Oireachtas Joint and Select Committees

Thursday, 24 June 2021

Committee on Budgetary Oversight

Tax Expenditures: Discussion

Dr. Barra Roantree:

Indeed. Again, for the €200,000 limit on the tax-free lump sum to be binding, one needs a very generous defined benefit pension based on a high salary. Most such cases would involve high-paid public sector jobs by virtue of who has a defined benefit pension and who does not and by virtue of the fact that one needs substantial accruals to get a very large lump sum. Otherwise, you need a defined contribution pension pot amounting to hundreds of thousands. Very few individuals are in that position. We are talking about the top of the distribution. While I am sure that, as Deputy Durkan says, there are cases in which these people have borrowed on that basis, we are talking about a substantial tax expenditure. It was in excess of €100 million in 2014, the most recent year for which we have figures available, and I imagine it is substantially in excess of that figure now, given increases in pay, pensions and equity since then.

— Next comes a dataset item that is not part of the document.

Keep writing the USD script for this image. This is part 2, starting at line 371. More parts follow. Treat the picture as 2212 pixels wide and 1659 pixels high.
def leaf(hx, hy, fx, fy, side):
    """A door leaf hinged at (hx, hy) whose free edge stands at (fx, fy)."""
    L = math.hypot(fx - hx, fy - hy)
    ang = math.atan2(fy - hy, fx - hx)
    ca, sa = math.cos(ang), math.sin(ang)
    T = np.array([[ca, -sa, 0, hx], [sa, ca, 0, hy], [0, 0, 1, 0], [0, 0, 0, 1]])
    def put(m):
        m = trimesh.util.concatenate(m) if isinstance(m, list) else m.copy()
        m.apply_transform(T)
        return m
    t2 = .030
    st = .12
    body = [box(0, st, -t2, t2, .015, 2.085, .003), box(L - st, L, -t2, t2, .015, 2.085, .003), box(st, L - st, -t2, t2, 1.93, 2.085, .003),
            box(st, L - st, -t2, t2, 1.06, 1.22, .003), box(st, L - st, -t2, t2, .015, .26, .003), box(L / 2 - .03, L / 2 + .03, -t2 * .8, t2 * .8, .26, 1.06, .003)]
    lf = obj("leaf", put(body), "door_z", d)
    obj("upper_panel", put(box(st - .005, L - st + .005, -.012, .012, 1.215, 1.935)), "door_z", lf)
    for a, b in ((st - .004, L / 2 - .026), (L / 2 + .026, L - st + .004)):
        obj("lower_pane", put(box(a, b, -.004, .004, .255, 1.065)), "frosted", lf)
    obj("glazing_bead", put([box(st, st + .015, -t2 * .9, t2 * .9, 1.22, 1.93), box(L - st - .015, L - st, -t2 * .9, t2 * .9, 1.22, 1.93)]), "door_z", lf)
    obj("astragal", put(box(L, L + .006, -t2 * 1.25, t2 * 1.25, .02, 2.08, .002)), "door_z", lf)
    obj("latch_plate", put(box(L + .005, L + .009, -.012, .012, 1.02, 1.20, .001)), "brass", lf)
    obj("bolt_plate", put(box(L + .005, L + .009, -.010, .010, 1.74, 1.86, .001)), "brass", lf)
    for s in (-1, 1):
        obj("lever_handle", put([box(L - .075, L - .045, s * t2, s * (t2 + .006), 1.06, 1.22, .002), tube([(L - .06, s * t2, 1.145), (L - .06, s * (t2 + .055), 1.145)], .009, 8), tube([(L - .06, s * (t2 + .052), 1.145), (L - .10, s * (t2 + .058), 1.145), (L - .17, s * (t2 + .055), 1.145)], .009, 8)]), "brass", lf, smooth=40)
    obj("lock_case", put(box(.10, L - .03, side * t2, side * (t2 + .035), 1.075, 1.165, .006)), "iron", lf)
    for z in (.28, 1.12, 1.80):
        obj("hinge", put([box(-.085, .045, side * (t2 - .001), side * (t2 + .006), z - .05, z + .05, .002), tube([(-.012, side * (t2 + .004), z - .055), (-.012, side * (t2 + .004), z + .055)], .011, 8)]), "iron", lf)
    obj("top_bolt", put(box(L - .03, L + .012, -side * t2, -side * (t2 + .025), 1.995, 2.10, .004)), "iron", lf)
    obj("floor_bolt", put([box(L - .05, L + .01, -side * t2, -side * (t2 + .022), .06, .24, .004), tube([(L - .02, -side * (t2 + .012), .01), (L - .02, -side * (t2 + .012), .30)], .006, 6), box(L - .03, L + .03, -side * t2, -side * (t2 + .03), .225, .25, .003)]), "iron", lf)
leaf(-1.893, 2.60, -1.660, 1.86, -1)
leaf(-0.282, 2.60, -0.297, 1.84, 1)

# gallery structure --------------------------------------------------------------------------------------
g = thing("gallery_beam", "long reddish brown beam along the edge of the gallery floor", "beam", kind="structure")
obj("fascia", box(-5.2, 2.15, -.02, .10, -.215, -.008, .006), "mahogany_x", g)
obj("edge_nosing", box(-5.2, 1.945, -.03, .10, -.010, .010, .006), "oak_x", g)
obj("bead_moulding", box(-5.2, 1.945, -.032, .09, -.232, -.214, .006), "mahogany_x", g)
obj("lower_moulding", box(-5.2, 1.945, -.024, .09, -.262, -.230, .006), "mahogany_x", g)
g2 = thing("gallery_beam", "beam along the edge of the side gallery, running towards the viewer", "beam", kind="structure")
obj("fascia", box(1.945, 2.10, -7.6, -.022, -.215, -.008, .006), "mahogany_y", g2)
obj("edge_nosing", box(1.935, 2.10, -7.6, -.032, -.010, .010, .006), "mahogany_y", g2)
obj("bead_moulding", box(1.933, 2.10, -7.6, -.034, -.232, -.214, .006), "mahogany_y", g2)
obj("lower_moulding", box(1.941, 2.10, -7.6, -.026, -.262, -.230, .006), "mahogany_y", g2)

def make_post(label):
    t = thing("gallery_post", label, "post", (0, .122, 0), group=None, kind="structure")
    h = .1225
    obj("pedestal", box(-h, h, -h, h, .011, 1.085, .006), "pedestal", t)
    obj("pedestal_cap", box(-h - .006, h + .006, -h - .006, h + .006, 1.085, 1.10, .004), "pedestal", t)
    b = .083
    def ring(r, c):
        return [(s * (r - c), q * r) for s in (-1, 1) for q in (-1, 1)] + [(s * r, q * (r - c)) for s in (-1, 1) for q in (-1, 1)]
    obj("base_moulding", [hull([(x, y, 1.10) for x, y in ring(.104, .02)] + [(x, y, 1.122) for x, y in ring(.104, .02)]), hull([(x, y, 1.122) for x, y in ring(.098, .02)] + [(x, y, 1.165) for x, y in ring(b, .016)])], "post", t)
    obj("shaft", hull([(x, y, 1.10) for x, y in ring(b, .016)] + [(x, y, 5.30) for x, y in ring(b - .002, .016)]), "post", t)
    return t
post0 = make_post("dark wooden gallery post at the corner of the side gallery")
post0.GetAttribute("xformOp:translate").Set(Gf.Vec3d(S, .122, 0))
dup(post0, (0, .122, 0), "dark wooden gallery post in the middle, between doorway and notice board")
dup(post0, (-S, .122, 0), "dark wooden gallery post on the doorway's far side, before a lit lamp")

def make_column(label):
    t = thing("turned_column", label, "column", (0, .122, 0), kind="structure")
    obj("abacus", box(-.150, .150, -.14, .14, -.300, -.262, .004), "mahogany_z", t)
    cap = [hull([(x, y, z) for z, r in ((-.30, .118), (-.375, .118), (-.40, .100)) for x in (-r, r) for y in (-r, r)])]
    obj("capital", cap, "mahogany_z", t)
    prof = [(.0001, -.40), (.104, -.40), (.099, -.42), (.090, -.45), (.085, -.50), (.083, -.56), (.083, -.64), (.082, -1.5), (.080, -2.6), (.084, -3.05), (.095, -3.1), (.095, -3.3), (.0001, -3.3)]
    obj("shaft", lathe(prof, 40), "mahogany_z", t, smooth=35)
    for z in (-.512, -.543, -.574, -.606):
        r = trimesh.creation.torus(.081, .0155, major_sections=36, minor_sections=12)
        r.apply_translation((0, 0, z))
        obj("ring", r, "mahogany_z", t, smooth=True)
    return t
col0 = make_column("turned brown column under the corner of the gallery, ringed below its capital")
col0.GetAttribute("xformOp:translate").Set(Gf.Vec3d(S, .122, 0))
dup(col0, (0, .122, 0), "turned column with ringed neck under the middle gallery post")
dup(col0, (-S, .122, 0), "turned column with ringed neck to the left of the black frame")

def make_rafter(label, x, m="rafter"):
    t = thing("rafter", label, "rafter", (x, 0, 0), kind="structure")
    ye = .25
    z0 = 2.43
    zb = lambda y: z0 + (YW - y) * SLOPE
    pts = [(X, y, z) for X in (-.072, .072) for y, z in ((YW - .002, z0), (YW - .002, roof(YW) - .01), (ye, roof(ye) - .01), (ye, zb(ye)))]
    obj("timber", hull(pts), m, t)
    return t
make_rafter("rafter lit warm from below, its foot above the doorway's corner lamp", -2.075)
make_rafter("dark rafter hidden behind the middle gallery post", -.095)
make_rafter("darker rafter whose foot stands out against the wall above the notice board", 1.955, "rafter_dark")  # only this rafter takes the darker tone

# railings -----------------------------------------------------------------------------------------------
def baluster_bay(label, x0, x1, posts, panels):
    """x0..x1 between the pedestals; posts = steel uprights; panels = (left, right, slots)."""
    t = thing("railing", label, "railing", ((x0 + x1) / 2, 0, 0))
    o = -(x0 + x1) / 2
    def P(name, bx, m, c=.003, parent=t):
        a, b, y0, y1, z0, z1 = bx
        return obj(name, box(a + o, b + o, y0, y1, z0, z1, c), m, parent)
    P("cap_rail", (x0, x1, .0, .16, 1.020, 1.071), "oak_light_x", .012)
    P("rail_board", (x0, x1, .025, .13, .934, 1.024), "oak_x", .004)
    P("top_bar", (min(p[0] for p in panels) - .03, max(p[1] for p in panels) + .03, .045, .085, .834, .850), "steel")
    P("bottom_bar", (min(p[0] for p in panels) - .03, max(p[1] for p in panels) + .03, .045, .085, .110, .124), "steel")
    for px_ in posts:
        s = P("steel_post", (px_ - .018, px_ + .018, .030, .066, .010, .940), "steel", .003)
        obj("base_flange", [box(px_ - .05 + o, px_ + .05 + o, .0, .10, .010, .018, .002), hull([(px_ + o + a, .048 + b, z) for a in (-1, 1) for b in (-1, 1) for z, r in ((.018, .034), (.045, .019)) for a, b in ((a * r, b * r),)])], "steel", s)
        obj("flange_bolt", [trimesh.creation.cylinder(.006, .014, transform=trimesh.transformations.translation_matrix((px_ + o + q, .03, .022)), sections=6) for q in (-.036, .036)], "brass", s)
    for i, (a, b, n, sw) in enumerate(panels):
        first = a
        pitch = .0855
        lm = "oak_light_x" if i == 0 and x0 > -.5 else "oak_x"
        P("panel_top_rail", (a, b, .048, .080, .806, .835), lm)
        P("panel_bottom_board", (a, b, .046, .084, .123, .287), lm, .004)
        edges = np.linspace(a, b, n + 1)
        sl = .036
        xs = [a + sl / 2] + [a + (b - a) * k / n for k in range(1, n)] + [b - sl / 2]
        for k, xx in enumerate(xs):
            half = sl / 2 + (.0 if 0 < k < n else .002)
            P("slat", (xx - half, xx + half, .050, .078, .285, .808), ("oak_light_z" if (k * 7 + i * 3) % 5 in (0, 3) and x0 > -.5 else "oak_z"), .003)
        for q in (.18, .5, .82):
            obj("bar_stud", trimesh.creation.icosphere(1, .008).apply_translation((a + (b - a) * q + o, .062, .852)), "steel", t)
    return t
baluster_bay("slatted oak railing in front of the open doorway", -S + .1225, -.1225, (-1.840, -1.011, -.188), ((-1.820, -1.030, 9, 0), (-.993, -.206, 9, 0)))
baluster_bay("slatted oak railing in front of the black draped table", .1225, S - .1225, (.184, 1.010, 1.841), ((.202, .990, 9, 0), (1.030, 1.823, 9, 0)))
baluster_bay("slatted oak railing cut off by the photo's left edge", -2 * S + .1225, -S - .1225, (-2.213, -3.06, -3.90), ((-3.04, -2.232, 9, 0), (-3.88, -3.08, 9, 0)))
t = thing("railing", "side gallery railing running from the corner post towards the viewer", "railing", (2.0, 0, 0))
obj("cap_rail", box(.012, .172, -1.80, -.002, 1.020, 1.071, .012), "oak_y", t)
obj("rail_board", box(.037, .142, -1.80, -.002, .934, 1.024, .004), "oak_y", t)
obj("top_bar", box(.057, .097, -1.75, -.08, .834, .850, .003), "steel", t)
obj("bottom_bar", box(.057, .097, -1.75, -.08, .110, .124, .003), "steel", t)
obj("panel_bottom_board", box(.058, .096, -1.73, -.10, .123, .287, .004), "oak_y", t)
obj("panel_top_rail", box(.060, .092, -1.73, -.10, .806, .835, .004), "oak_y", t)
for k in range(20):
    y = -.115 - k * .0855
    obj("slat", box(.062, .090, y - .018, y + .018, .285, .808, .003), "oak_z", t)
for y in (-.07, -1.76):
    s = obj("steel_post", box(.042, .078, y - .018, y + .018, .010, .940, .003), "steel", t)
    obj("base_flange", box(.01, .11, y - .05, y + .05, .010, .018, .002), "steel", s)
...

What Deputy Durkan says does not mean that, because something has been set, we can never change it again. As I have said throughout this session, however, he raises an important point about the importance of stability in the pensions tax system in that we should not be chopping and changing from year to year, that we should have an overarching strategy and a view of how that system works, and that we should try to stick to that insofar as possible. I do not accept, however, that the people who would be excepted from reducing that tax-free lump sum, even from €200,000 to €100,000, could not be considered well off. These are people with very substantial pension pots or very generous defined benefit pensions. That is important to bear in mind when we talk about these things. We are not talking about people who are at or near the poverty line. That is where the welfare system comes in. In part, these things are related. We are talking about ways to ensure we have money to pay for the State pension in the future. From that point of view it is important to be clear about who we are talking about being affected by these types of measures.